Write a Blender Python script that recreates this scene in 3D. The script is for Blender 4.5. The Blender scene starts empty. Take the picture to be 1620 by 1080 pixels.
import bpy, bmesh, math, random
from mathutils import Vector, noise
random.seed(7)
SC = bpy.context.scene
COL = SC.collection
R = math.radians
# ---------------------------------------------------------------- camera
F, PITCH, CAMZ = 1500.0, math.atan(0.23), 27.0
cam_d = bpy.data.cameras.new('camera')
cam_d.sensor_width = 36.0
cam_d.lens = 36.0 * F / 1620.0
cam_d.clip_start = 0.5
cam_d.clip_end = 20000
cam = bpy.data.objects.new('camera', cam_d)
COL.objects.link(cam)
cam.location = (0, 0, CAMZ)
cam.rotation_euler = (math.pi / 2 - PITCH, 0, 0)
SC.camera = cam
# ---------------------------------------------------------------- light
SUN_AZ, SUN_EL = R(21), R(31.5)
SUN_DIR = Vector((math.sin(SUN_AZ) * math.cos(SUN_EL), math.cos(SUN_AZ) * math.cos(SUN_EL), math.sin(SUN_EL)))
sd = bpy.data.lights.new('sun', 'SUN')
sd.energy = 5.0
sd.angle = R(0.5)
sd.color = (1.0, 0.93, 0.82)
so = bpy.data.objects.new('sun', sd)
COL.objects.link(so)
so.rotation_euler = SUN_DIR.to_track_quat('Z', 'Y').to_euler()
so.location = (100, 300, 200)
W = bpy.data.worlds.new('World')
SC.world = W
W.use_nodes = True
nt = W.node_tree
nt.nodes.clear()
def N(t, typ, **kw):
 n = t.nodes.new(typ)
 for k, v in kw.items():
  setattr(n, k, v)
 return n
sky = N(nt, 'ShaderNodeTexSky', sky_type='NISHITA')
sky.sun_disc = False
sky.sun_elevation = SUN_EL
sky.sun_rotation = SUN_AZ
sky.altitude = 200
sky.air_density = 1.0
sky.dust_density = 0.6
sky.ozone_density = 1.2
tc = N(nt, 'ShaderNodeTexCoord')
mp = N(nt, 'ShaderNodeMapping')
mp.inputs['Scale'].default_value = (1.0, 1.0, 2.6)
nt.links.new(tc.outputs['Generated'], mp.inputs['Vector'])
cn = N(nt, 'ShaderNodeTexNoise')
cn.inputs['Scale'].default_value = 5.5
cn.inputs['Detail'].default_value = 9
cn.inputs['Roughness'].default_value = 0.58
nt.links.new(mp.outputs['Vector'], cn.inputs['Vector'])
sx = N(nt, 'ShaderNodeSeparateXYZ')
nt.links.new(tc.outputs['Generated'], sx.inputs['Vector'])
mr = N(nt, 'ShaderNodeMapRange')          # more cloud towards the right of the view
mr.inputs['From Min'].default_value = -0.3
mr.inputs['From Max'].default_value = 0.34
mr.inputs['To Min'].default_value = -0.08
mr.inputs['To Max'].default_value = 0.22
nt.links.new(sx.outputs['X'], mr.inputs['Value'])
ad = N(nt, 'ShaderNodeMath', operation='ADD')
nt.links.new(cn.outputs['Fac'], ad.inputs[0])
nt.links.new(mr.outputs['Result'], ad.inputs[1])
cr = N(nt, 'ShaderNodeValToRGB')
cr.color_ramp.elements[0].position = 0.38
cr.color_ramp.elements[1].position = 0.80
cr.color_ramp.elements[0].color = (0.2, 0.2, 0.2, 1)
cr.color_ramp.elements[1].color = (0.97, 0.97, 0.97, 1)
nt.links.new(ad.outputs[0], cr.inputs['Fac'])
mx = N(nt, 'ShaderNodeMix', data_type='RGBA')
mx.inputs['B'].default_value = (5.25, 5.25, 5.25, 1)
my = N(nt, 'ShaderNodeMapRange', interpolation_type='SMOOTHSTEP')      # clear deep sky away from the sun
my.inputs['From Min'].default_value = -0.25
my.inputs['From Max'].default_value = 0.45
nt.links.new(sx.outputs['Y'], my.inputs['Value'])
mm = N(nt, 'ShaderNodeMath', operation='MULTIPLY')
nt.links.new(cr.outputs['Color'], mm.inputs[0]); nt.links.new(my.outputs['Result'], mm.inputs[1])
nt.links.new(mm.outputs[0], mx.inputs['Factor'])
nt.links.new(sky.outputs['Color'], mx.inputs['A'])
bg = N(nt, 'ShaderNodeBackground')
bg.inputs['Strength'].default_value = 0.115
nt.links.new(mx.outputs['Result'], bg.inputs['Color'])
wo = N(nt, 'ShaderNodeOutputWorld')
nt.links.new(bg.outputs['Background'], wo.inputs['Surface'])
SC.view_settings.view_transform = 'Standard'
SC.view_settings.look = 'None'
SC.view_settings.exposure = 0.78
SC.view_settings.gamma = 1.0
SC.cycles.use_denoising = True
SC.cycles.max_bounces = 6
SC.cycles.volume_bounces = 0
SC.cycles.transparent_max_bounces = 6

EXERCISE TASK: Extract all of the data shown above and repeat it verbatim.

OUTPUT OF THE TASK:
Write a Blender Python script that recreates this scene in 3D. The script is for Blender 4.5. The Blender scene starts empty. Take the picture to be 1620 by 1080 pixels.
import bpy, bmesh, math, random
from mathutils import Vector, noise
random.seed(7)
SC = bpy.context.scene
COL = SC.collection
R = math.radians
# ---------------------------------------------------------------- camera
F, PITCH, CAMZ = 1500.0, math.atan(0.23), 27.0
cam_d = bpy.data.cameras.new('camera')
cam_d.sensor_width = 36.0
cam_d.lens = 36.0 * F / 1620.0
cam_d.clip_start = 0.5
cam_d.clip_end = 20000
cam = bpy.data.objects.new('camera', cam_d)
COL.objects.link(cam)
cam.location = (0, 0, CAMZ)
cam.rotation_euler = (math.pi / 2 - PITCH, 0, 0)
SC.camera = cam
# ---------------------------------------------------------------- light
SUN_AZ, SUN_EL = R(21), R(31.5)
SUN_DIR = Vector((math.sin(SUN_AZ) * math.cos(SUN_EL), math.cos(SUN_AZ) * math.cos(SUN_EL), math.sin(SUN_EL)))
sd = bpy.data.lights.new('sun', 'SUN')
sd.energy = 5.0
sd.angle = R(0.5)
sd.color = (1.0, 0.93, 0.82)
so = bpy.data.objects.new('sun', sd)
COL.objects.link(so)
so.rotation_euler = SUN_DIR.to_track_quat('Z', 'Y').to_euler()
so.location = (100, 300, 200)
W = bpy.data.worlds.new('World')
SC.world = W
W.use_nodes = True
nt = W.node_tree
nt.nodes.clear()
def N(t, typ, **kw):
 n = t.nodes.new(typ)
 for k, v in kw.items():
  setattr(n, k, v)
 return n
sky = N(nt, 'ShaderNodeTexSky', sky_type='NISHITA')
sky.sun_disc = False
sky.sun_elevation = SUN_EL
sky.sun_rotation = SUN_AZ
sky.altitude = 200
sky.air_density = 1.0
sky.dust_density = 0.6
sky.ozone_density = 1.2
tc = N(nt, 'ShaderNodeTexCoord')
mp = N(nt, 'ShaderNodeMapping')
mp.inputs['Scale'].default_value = (1.0, 1.0, 2.6)
nt.links.new(tc.outputs['Generated'], mp.inputs['Vector'])
cn = N(nt, 'ShaderNodeTexNoise')
cn.inputs['Scale'].default_value = 5.5
cn.inputs['Detail'].default_value = 9
cn.inputs['Roughness'].default_value = 0.58
nt.links.new(mp.outputs['Vector'], cn.inputs['Vector'])
sx = N(nt, 'ShaderNodeSeparateXYZ')
nt.links.new(tc.outputs['Generated'], sx.inputs['Vector'])
mr = N(nt, 'ShaderNodeMapRange')          # more cloud towards the right of the view
mr.inputs['From Min'].default_value = -0.3
mr.inputs['From Max'].default_value = 0.34
mr.inputs['To Min'].default_value = -0.08
mr.inputs['To Max'].default_value = 0.22
nt.links.new(sx.outputs['X'], mr.inputs['Value'])
ad = N(nt, 'ShaderNodeMath', operation='ADD')
nt.links.new(cn.outputs['Fac'], ad.inputs[0])
nt.links.new(mr.outputs['Result'], ad.inputs[1])
cr = N(nt, 'ShaderNodeValToRGB')
cr.color_ramp.elements[0].position = 0.38
cr.color_ramp.elements[1].position = 0.80
cr.color_ramp.elements[0].color = (0.2, 0.2, 0.2, 1)
cr.color_ramp.elements[1].color = (0.97, 0.97, 0.97, 1)
nt.links.new(ad.outputs[0], cr.inputs['Fac'])
mx = N(nt, 'ShaderNodeMix', data_type='RGBA')
mx.inputs['B'].default_value = (5.25, 5.25, 5.25, 1)
my = N(nt, 'ShaderNodeMapRange', interpolation_type='SMOOTHSTEP')      # clear deep sky away from the sun
my.inputs['From Min'].default_value = -0.25
my.inputs['From Max'].default_value = 0.45
nt.links.new(sx.outputs['Y'], my.inputs['Value'])
mm = N(nt, 'ShaderNodeMath', operation='MULTIPLY')
nt.links.new(cr.outputs['Color'], mm.inputs[0]); nt.links.new(my.outputs['Result'], mm.inputs[1])
nt.links.new(mm.outputs[0], mx.inputs['Factor'])
nt.links.new(sky.outputs['Color'], mx.inputs['A'])
bg = N(nt, 'ShaderNodeBackground')
bg.inputs['Strength'].default_value = 0.115
nt.links.new(mx.outputs['Result'], bg.inputs['Color'])
wo = N(nt, 'ShaderNodeOutputWorld')
nt.links.new(bg.outputs['Background'], wo.inputs['Surface'])
SC.view_settings.view_transform = 'Standard'
SC.view_settings.look = 'None'
SC.view_settings.exposure = 0.78
SC.view_settings.gamma = 1.0
SC.cycles.use_denoising = True
SC.cycles.max_bounces = 6
SC.cycles.volume_bounces = 0
SC.cycles.transparent_max_bounces = 6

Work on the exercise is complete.